No puede haber, entonces, más que un orden de relaciones entre las iglesias de los diferentes cultos religiosos y el Estado: el de absoluta sujeción jurídica de aquéllas bajo éste; que es el mismo orden de relaciones que existe entre el Estado y las demás sociedades especiales que funcionan dentro de su ámbito territorial y cuya existencia está garantizada por las leyes en tanto no contravengan el ordenamiento público.

No hay que olvidar que el Estado, por el hecho de ser una entidad soberana, asume una posición de supremacía dentro de su territorio y ostenta el monopolio de la coacción física legítima para dar eficacia a sus disposiciones. Por tanto, las organizaciones eclesiásticas, igual que las demás sociedades especiales, están sometidas al orden jurídico estatal y a sus autoridades. La coacción y la coerción son características exclusivas de las normas del Estado. De esto se infiere que, mientras ellas obligan por igual a todas las personas y corporaciones que habitan su territorio, las normas eclesiásticas sólo obligan —y eso moralmente— a quienes profesan un credo religioso. Son, por tanto, dos órdenes normativos diferentes, de los que el del Estado está supraordinado al eclesiástico, puesto que le obliga y condiciona su validez sin estar, a su vez, obligado o condicionado por éste.

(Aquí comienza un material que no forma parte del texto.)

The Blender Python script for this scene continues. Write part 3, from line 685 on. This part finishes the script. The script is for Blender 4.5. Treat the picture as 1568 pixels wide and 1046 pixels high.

Las relaciones entre las iglesias y el Estado entrañan una especial importancia no sólo porque ellas han ejercido en todo tiempo —y antes más que hoy— un gran poder sobre las personas y las sociedades, exigiéndoles obediencia política y pretendiendo restar buena parte de la vida pública de las personas al dominio del Estado, sino también porque las iglesias, consideradas como organizaciones sociales, acusan una mayor duración que la de otros tipos de sociedad. El hinduismo y el judaísmo tienen más de 3.500 años de vida; el budismo, el confucianismo y el taoísmo, cerca de 2.500; el cristianismo 2.000; el mahometismo 1.300; y por este orden, muchas otras religiones tienen larga duración. Esto confiere importancia especial a las relaciones de la sociedad política con los grupos religiosos.